----- Record excerpts -----

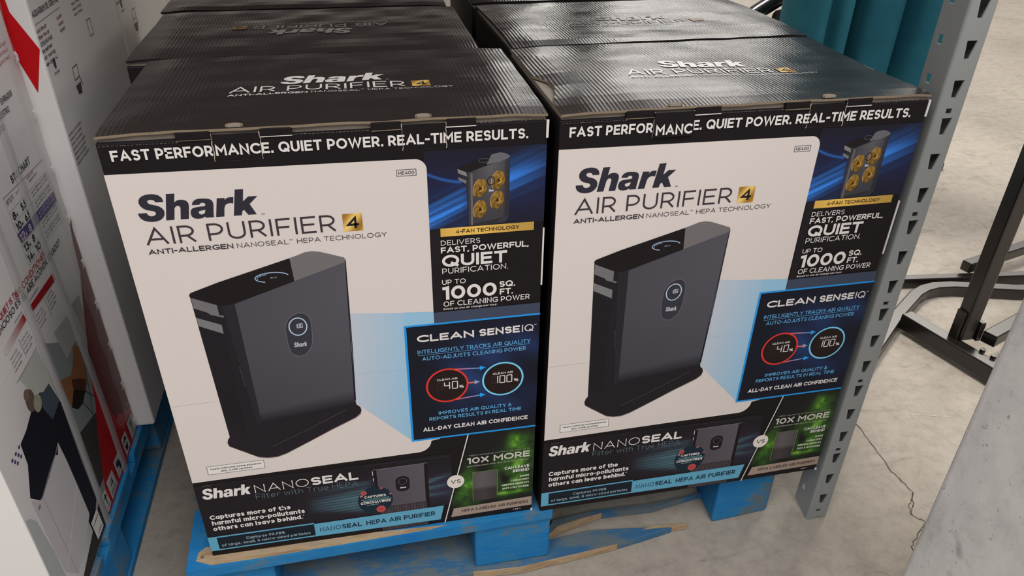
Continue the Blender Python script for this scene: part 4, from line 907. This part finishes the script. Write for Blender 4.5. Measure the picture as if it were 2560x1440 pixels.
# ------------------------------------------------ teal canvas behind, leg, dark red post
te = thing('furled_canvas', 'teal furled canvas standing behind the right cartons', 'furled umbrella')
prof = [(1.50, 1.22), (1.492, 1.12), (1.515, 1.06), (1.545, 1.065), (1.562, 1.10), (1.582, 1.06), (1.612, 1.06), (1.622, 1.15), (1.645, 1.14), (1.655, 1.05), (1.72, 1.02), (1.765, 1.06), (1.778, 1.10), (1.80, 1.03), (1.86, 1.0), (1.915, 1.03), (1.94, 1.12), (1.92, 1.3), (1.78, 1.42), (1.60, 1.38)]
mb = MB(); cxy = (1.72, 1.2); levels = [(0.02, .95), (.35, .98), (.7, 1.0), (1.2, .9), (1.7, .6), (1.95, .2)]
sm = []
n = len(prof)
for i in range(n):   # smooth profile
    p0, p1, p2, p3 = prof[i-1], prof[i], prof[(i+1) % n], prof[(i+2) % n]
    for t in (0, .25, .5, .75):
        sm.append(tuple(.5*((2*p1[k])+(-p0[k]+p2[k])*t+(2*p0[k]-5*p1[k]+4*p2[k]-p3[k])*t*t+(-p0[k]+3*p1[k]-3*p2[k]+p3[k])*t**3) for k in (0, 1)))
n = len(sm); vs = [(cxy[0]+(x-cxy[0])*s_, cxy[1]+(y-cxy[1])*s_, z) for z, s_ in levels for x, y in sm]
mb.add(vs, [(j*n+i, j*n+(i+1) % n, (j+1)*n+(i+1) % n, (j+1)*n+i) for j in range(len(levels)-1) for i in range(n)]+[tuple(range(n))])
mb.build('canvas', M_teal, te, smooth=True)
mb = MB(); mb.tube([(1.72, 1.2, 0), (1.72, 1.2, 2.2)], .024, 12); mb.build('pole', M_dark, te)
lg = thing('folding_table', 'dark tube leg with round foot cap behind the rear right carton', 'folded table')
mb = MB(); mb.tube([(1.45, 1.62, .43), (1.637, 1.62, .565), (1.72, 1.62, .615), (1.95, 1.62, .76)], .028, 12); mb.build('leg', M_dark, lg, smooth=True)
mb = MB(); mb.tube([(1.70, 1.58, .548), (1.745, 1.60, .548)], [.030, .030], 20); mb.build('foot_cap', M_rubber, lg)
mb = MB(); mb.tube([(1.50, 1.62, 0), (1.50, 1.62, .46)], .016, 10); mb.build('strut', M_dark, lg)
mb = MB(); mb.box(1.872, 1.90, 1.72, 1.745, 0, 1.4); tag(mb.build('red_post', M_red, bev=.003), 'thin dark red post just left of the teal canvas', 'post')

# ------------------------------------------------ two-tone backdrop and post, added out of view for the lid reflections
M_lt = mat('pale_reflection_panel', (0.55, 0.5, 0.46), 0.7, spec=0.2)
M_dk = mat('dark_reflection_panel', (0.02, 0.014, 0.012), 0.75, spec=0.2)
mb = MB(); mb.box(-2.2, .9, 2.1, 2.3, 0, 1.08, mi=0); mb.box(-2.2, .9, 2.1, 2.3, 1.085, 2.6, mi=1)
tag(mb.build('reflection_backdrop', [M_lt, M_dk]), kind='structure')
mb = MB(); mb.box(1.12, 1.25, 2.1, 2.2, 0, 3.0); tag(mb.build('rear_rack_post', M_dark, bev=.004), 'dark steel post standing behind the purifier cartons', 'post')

-----
----- Record excerpts -----

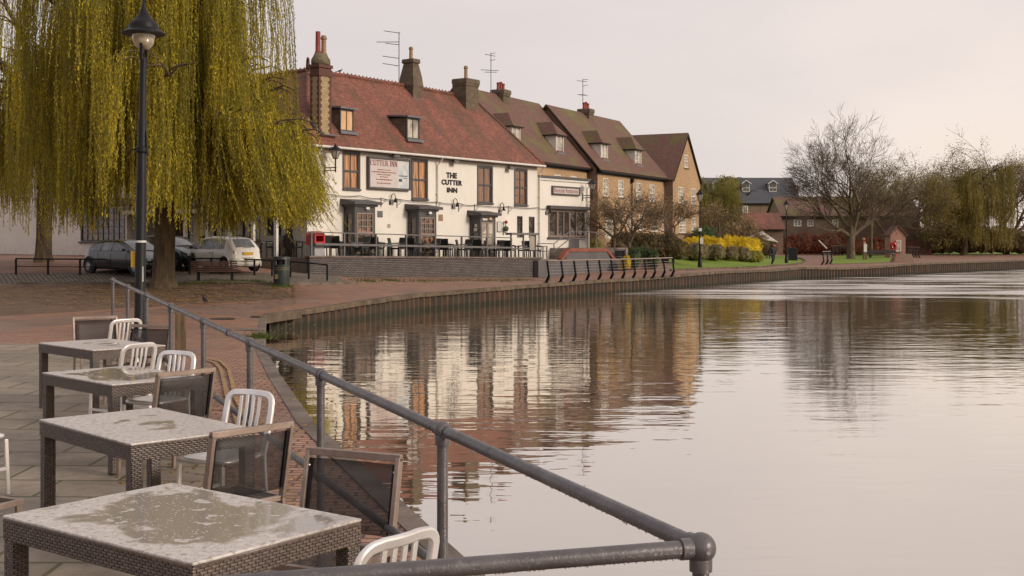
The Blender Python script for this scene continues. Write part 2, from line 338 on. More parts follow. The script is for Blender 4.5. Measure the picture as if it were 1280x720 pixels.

-----

Problem requirements:
Above are some records. Report the number of their lines that include "this", and add nothing else.

Final answer:
2